この選挙戦の最中に、「“九重親方が、北の湖理事長の追い落としを画策している”という情報が流されていた」と証言するのは、九重部屋と同じ高砂一門のある親方だ。
「実際はそんな画策なんてしていないのに、“ある人物”によってニセの情報が当時の北の湖理事長に吹き込まれたといわれています。その情報に危機感を持った理事長は、自身の出羽海一門を動かして友綱親方に票を回した」
ここで指摘されている“ある人物”とは相撲協会の元顧問・K氏を指す。このK氏は、現役力士のキャラを使ったパチンコの新台を製作するライセンス契約を巡って、2012年にメーカー関係者から裏金を受け取った人物で、その現場動画を本誌がスクープした(2014年1月24日号)。K氏と九重親方の間には、本誌スクープ以前から緊張関係があったという。

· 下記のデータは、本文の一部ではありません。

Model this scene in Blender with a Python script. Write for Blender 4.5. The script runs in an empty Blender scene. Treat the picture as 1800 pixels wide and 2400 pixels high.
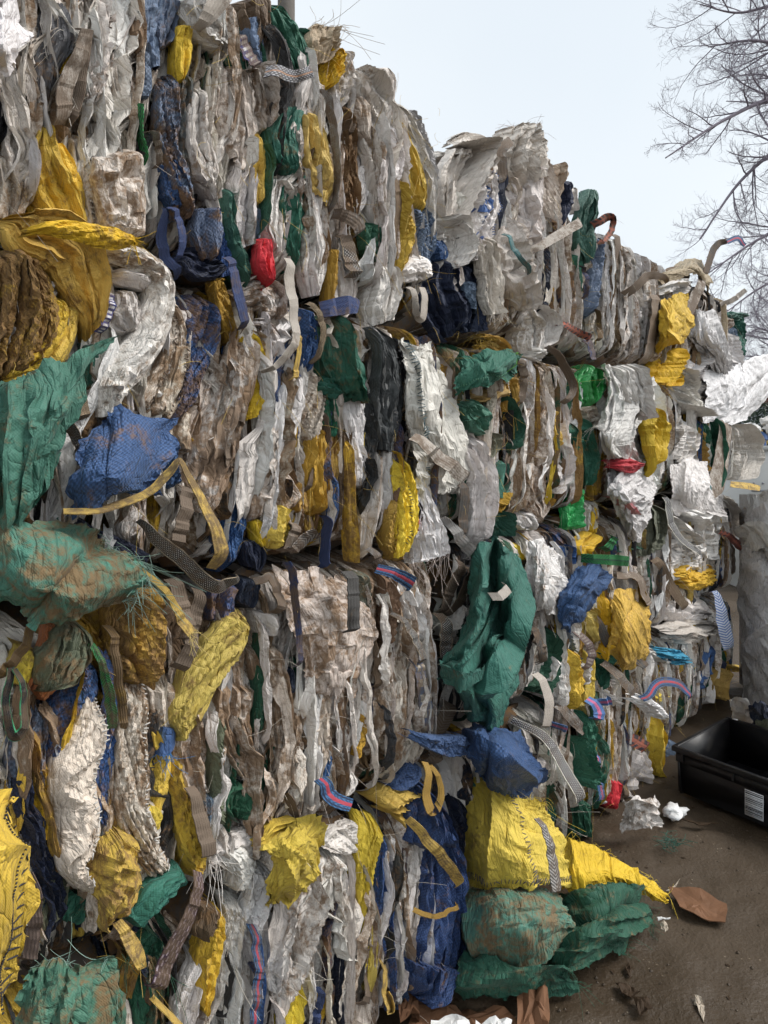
import bpy, math, random
import numpy as np
from mathutils import Vector

# ---------------------------------------------------------------- camera, sky, sun, exposure
PXF, PX0, PY0 = 1573.0, 900.0, 1052.0          # focal length, principal column and horizon row (1800 x 2400 frame)
TH = math.atan2(1400.0, PXF)                    # angle between the view axis and the wall
CAM_D, CAM_H = 1.426, 1.91                      # distance from the wall face, eye height
scene = bpy.context.scene
cam_data = bpy.data.cameras.new('camera'); cam = bpy.data.objects.new('camera', cam_data)
scene.collection.objects.link(cam); scene.camera = cam
cam_data.sensor_fit = 'VERTICAL'; cam_data.sensor_height = 36.0
cam_data.lens = PXF/2400.0*36.0
cam_data.shift_y = -(1200.0-PY0)/2400.0
cam_data.clip_start = 0.05; cam_data.clip_end = 2000
cam.location = (0, -CAM_D, CAM_H)
cam.rotation_euler = (math.radians(90), 0, TH-math.radians(90))

SUN_EL, SUN_AZ = math.radians(47), math.radians(-54)   # soft sun through cloud, behind the camera
world = bpy.data.worlds.new('World'); scene.world = world; world.use_nodes = True
nt = world.node_tree; nt.nodes.clear()
wo = nt.nodes.new('ShaderNodeOutputWorld'); wb = nt.nodes.new('ShaderNodeBackground')
sky = nt.nodes.new('ShaderNodeTexSky'); sky.sky_type = 'NISHITA'; sky.sun_disc = False
sky.sun_elevation = SUN_EL; sky.sun_rotation = math.radians(90)-SUN_AZ
sky.dust_density = 4.0; sky.air_density = 1.0
sc_ = nt.nodes.new('ShaderNodeVectorMath'); sc_.operation = 'SCALE'; sc_.inputs['Scale'].default_value = 0.05
tc = nt.nodes.new('ShaderNodeTexCoord'); nz = nt.nodes.new('ShaderNodeTexNoise')
nz.inputs['Scale'].default_value = 1.6; nz.inputs['Detail'].default_value = 3
cr_ = nt.nodes.new('ShaderNodeValToRGB')
cr_.color_ramp.elements[0].position = 0.25; cr_.color_ramp.elements[0].color = (0.395, 0.43, 0.46, 1)
cr_.color_ramp.elements[1].position = 0.72; cr_.color_ramp.elements[1].color = (0.46, 0.485, 0.50, 1)
mx = nt.nodes.new('ShaderNodeMix'); mx.data_type = 'RGBA'; mx.inputs['Factor'].default_value = 0.86
nt.links.new(tc.outputs['Generated'], nz.inputs['Vector']); nt.links.new(nz.outputs['Fac'], cr_.inputs['Fac'])
nt.links.new(sky.outputs['Color'], sc_.inputs[0]); nt.links.new(sc_.outputs[0], mx.inputs['A'])
nt.links.new(cr_.outputs['Color'], mx.inputs['B']); nt.links.new(mx.outputs['Result'], wb.inputs['Color'])
wb.inputs['Strength'].default_value = 1.0
nt.links.new(wb.outputs[0], wo.inputs['Surface'])

sun_d = bpy.data.lights.new('sun', 'SUN'); sun_d.energy = 1.3; sun_d.angle = math.radians(26); sun_d.color = (1, 0.965, 0.92)
sun = bpy.data.objects.new('sun', sun_d); scene.collection.objects.link(sun)
sun.location = (0, -6, 9)
sd = Vector((math.cos(SUN_EL)*math.cos(SUN_AZ), math.cos(SUN_EL)*math.sin(SUN_AZ), math.sin(SUN_EL)))
sun.rotation_euler = sd.to_track_quat('Z', 'Y').to_euler()

scene.view_settings.view_transform = 'Standard'; scene.view_settings.look = 'None'
scene.view_settings.exposure = 1.2; scene.view_settings.gamma = 1.0
scene.render.engine = 'CYCLES'
scene.cycles.max_bounces = 4; scene.cycles.diffuse_bounces = 2; scene.cycles.glossy_bounces = 2; scene.cycles.use_adaptive_sampling = True; scene.cycles.adaptive_threshold = .03; scene.cycles.use_denoising = True

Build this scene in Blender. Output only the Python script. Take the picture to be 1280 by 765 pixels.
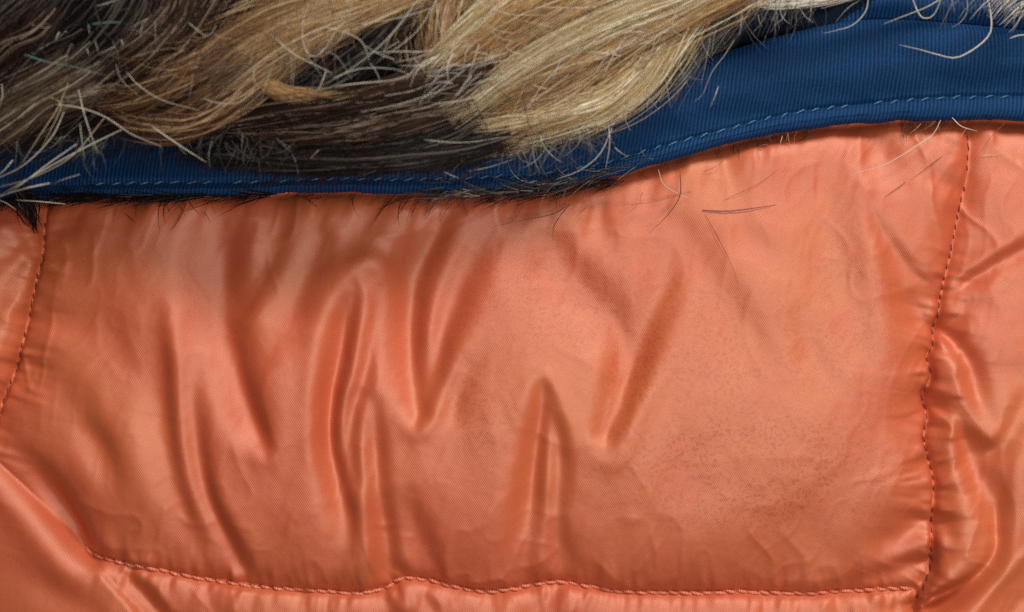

「九重親方が事業部長だった時に、国技館の大改修工事が計画され、親方は工事業者の選定を進めていた。この選定を巡って対立したのが、当時、北の湖理事長の“懐刀”と称されていたK氏だった。理事長を後ろ盾に協会の事務を一手に取り仕切っていたK氏のやり方を見て、“このままでは協会が食い物にされる”と危機感を募らせたのが九重親方でした」(同前)
そうした中で、前述のパチンコ裏金問題が浮上する。
「K氏はパチンコのライセンス契約の話を、九重親方に知られないように進めていたが、そこに裏金の話が発覚した。九重親方はこれをきっかけにK氏の責任を追及しようと動いたのです」(別の協会関係者)
ところが、北の湖体制下ではK氏が裏金を返したということをもって“お咎めなし”となったのである(メーカー関係者は返還を否定)。
「裏金問題にメスを入れようとした九重親方がそれに失敗し、逆に理事選でK氏側が北の湖理事長を動かして落選に追い込まれた格好です」(同前)
その後の、ナンバー2の事業部長からヒラの委員に降ろされる人事についても、「落ちた理事を役員待遇に残すかは理事長の判断。北の湖体制に刃向かったということで、“ヒラ”として徹底的に冷や飯を食わされたかたち」(相撲担当記者)とされている。